— Begin Material to process —

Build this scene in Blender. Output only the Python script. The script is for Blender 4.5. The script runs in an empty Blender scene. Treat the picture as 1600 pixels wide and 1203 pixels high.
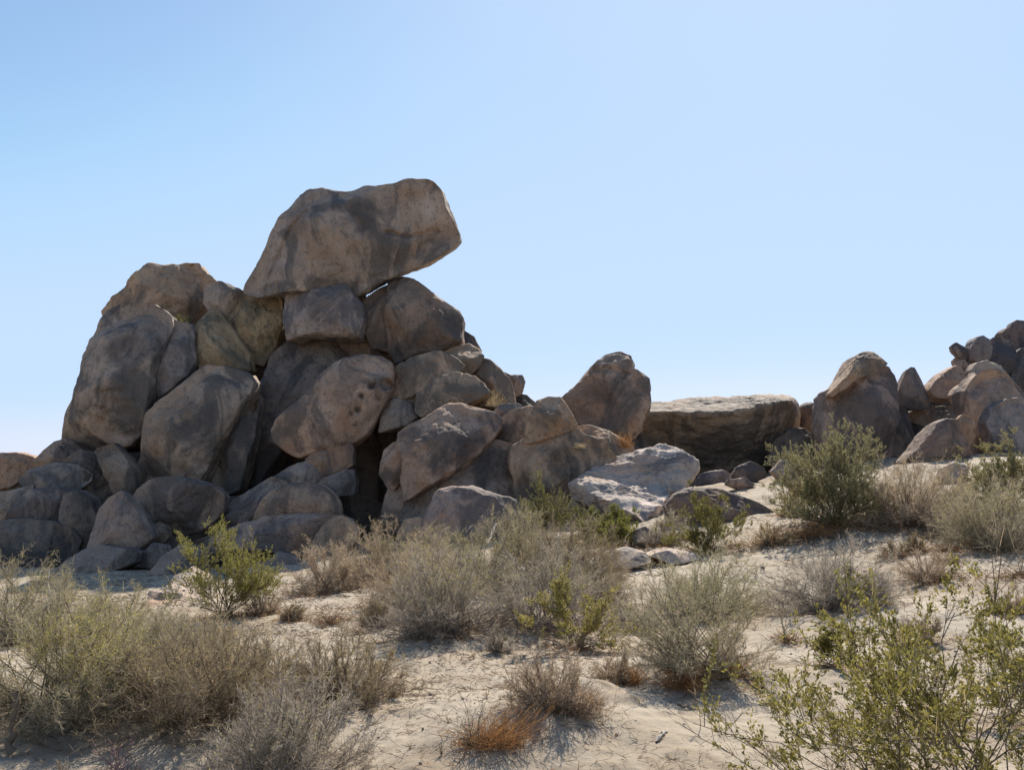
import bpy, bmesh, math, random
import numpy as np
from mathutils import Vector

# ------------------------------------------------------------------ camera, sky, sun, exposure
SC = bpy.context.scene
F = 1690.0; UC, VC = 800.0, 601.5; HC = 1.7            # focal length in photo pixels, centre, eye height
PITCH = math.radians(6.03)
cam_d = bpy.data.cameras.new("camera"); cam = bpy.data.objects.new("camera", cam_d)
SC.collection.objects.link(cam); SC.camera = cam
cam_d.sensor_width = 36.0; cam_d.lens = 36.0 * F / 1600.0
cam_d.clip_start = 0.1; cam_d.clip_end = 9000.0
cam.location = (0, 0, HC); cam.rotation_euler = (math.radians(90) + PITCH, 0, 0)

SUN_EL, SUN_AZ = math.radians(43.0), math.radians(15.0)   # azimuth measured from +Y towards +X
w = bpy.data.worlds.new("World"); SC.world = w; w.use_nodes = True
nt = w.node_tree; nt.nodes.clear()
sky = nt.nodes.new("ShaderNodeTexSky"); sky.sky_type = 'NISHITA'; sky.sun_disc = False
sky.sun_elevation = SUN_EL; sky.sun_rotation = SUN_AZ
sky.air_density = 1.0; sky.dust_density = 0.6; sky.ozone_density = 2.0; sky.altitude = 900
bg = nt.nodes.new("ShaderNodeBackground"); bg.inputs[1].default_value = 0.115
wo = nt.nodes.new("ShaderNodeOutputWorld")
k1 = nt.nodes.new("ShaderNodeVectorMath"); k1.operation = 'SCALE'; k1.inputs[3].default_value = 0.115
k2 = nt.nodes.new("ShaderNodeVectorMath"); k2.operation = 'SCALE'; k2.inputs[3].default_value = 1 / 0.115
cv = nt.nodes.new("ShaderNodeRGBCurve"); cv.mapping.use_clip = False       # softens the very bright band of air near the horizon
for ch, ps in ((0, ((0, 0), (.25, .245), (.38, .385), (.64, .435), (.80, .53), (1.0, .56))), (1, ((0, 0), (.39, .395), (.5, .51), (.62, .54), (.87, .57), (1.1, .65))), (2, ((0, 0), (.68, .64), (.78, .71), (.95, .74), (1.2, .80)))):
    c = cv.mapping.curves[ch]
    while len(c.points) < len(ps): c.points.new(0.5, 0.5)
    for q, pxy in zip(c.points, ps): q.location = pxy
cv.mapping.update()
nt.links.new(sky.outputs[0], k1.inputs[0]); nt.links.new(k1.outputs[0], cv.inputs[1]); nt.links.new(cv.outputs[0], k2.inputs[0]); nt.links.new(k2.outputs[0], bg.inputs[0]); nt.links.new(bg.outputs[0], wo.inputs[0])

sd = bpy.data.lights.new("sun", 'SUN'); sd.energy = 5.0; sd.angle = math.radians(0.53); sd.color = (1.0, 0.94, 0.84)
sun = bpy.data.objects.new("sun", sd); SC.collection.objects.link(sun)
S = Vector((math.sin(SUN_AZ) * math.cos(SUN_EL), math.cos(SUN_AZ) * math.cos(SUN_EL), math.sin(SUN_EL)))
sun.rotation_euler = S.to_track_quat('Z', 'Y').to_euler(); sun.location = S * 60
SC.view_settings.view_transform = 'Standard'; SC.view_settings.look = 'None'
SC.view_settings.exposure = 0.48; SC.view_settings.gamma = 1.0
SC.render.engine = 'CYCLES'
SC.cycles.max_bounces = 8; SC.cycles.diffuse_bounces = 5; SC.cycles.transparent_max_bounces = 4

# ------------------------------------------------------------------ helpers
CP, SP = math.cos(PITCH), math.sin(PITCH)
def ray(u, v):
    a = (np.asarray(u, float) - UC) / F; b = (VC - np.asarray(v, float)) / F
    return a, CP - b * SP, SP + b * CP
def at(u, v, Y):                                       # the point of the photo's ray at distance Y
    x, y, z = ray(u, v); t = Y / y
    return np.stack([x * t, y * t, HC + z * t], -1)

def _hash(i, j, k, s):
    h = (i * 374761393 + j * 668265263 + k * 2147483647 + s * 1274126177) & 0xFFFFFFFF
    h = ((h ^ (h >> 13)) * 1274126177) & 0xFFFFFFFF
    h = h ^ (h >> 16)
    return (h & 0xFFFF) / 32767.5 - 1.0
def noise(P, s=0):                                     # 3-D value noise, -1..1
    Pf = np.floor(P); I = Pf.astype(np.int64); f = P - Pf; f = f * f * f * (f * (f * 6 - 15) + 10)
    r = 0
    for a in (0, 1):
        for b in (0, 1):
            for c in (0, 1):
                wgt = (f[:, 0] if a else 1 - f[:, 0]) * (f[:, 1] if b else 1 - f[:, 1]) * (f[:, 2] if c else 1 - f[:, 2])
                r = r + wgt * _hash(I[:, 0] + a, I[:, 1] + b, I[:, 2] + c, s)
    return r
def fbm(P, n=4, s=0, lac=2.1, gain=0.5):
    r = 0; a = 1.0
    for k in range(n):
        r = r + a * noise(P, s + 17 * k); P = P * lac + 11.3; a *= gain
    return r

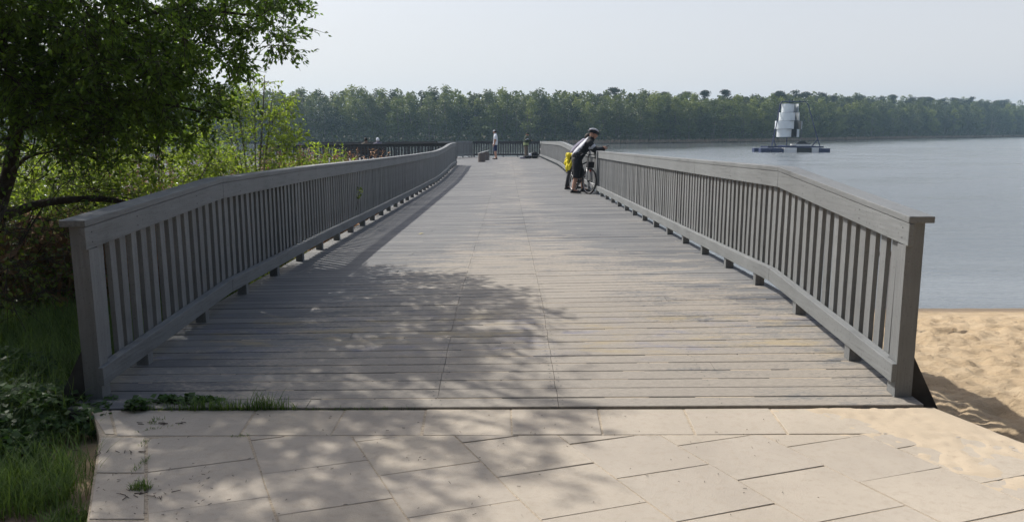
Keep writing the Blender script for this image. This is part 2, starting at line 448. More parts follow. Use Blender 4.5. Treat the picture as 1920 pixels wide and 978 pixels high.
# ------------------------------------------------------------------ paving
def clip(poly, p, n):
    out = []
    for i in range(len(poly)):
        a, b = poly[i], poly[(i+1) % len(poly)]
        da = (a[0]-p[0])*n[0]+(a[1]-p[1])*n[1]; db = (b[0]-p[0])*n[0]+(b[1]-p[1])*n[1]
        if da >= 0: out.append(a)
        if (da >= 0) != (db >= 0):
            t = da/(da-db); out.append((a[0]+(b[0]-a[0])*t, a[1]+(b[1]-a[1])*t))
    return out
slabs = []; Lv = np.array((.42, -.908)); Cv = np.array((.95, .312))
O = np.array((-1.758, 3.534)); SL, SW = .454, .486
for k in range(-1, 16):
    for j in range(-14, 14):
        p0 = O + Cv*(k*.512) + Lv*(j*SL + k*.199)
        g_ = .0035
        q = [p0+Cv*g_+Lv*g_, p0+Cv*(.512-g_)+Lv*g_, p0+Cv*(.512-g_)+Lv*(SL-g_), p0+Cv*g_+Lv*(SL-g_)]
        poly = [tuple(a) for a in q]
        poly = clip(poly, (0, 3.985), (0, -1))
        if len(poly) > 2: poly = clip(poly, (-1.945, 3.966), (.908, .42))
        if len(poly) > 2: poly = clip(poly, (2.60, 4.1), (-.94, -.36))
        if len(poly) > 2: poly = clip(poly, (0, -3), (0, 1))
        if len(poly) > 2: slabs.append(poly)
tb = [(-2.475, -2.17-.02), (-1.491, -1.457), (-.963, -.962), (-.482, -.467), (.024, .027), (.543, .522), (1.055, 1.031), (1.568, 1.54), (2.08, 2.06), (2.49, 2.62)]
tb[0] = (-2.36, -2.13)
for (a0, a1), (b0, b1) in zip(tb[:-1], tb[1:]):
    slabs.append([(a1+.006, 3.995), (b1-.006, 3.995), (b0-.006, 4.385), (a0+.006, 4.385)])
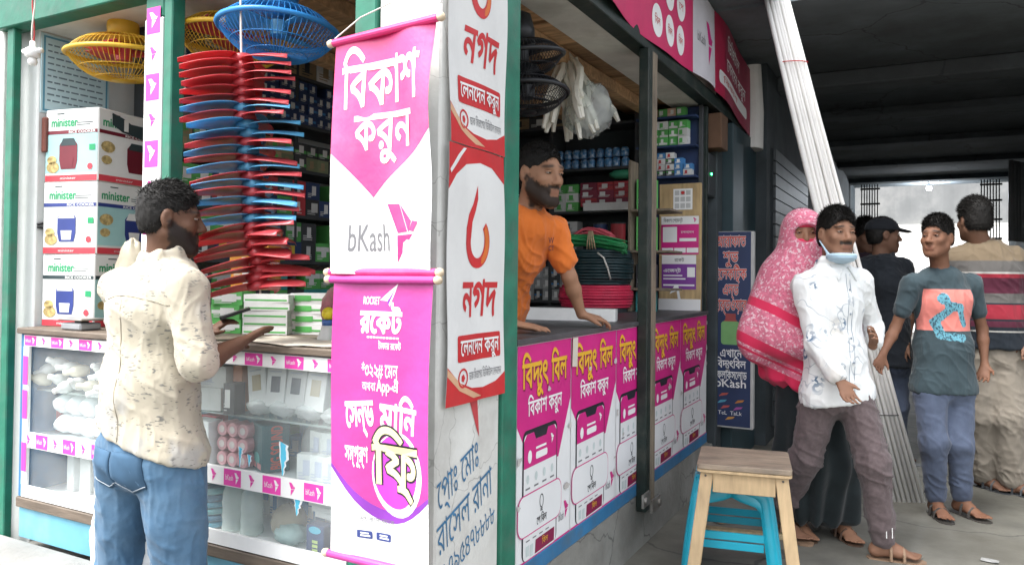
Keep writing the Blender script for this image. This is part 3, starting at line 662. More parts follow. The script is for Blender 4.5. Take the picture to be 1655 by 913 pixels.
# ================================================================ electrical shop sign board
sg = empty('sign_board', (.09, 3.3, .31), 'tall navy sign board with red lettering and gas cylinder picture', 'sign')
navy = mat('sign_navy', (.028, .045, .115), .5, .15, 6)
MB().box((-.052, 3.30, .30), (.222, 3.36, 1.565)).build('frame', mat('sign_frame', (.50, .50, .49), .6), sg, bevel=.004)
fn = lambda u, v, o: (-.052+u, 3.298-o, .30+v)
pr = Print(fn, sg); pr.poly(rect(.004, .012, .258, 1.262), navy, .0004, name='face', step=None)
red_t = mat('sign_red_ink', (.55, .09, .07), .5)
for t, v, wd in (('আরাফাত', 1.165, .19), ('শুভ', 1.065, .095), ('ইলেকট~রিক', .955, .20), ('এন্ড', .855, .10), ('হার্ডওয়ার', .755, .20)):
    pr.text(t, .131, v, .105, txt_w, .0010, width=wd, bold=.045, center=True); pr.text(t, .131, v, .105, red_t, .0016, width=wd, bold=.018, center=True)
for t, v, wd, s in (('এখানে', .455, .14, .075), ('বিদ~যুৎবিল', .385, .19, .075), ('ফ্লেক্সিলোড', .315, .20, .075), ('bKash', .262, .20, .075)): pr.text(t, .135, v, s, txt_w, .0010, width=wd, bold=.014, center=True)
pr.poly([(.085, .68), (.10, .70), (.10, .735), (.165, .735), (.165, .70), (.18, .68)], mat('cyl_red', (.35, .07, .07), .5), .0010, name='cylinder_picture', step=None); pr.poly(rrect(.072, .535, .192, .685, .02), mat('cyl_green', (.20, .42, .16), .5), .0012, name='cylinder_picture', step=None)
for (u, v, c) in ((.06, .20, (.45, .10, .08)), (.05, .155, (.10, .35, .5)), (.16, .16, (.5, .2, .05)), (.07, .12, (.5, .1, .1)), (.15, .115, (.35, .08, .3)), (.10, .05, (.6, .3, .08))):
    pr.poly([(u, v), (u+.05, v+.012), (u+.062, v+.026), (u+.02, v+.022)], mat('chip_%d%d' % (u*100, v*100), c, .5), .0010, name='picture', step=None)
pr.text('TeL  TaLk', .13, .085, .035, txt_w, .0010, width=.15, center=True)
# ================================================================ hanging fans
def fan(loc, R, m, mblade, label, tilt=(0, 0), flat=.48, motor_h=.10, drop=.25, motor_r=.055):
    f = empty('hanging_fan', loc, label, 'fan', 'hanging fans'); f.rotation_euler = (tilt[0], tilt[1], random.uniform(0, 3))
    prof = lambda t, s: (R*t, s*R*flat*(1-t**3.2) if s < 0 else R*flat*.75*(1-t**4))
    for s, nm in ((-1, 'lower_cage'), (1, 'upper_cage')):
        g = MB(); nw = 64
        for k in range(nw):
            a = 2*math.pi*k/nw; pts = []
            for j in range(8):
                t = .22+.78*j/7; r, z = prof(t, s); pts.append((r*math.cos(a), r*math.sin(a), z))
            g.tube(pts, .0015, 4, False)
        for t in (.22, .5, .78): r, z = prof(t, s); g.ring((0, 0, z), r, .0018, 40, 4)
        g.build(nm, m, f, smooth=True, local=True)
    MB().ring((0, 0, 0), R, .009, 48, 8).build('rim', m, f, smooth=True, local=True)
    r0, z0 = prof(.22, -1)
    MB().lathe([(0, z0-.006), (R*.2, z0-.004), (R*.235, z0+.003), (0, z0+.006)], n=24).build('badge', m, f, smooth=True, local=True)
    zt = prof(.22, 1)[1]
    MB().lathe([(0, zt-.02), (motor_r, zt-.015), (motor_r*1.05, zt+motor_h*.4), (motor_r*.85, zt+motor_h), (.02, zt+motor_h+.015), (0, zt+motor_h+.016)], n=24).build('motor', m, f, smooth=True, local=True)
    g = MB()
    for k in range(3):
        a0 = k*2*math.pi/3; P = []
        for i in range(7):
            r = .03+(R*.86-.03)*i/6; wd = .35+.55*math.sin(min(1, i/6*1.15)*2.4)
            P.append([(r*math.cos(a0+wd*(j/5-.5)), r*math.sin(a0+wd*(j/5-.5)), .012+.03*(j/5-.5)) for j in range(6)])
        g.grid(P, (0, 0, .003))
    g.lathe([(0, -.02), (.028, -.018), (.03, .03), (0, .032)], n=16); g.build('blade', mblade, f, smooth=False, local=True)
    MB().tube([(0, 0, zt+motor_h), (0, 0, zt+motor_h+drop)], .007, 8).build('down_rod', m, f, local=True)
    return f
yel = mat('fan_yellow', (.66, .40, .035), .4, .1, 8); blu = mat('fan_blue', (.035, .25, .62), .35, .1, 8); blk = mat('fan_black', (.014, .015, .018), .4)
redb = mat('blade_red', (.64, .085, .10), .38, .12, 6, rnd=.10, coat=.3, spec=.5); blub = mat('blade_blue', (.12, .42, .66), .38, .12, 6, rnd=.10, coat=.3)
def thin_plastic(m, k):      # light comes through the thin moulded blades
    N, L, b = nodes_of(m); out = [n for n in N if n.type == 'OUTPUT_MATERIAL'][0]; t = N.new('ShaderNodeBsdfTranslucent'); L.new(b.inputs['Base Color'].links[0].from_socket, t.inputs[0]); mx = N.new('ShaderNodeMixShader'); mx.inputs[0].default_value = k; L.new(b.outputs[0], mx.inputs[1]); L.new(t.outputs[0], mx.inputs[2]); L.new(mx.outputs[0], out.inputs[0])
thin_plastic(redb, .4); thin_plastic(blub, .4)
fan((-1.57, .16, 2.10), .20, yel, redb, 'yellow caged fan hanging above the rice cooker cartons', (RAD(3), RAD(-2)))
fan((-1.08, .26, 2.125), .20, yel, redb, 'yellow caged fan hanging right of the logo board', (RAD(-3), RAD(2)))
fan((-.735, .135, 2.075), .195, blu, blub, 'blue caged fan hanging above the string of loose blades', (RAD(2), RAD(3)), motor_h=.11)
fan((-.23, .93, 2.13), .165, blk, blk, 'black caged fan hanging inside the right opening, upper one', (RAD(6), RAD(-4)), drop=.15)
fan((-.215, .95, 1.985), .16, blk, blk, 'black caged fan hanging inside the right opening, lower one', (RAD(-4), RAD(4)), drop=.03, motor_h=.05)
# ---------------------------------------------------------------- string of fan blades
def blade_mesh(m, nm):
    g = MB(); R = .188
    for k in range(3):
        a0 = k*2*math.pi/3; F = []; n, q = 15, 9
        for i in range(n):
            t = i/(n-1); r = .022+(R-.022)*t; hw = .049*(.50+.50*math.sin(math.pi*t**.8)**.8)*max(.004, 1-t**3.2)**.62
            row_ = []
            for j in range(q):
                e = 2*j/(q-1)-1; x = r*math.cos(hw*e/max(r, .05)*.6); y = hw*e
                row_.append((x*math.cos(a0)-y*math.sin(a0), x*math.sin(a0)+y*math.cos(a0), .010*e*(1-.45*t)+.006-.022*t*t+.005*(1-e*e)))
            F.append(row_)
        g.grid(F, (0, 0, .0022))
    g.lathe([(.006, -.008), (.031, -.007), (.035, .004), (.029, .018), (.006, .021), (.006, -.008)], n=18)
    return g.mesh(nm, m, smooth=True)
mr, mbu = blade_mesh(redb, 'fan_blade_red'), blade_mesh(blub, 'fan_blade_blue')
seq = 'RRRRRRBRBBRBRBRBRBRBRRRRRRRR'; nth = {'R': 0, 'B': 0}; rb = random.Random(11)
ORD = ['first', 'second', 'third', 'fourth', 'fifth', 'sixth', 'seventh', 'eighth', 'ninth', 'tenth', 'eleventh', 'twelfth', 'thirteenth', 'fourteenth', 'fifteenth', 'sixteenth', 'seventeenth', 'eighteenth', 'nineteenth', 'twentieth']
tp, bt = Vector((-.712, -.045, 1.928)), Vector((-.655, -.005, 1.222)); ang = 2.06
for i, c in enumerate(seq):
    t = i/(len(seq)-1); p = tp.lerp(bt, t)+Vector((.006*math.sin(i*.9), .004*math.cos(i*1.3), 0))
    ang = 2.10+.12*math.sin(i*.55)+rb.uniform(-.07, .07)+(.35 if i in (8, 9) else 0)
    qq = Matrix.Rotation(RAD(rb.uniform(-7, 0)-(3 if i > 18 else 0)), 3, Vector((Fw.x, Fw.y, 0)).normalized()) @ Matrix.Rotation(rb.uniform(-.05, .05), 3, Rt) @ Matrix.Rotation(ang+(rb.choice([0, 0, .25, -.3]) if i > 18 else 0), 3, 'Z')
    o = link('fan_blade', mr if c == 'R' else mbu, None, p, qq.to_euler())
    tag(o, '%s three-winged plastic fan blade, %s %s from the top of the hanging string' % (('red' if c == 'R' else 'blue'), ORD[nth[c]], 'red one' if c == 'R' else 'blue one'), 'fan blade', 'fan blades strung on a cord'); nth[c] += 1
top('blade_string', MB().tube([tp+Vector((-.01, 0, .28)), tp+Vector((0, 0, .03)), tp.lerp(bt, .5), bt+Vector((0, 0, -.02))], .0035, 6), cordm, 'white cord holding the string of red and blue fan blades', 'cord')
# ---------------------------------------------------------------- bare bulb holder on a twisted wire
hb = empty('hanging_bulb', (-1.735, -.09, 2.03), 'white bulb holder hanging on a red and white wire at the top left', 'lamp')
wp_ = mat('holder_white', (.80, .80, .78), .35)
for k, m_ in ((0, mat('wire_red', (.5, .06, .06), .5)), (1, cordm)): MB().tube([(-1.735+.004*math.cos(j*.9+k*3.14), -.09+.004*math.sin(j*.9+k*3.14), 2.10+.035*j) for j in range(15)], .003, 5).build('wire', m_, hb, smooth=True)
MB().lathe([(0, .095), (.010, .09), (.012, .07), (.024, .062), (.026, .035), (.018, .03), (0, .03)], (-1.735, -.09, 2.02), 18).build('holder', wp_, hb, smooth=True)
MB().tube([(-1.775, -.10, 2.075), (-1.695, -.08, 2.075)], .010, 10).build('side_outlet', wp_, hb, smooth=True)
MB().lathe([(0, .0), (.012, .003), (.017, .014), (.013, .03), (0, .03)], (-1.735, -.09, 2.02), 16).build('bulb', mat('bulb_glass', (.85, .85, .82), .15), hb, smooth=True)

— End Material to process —

What this task involves: Only the lines from the start of the records to the one containing "from mathutils import Vector" should be repeated, exactly and with both ends kept; drop any pictures.

Worked solution:
Build this scene in Blender. Output only the Python script. The script is for Blender 4.5. The script runs in an empty Blender scene. Treat the picture as 1600 pixels wide and 1203 pixels high.
import bpy, bmesh, math, random
import numpy as np
from mathutils import Vector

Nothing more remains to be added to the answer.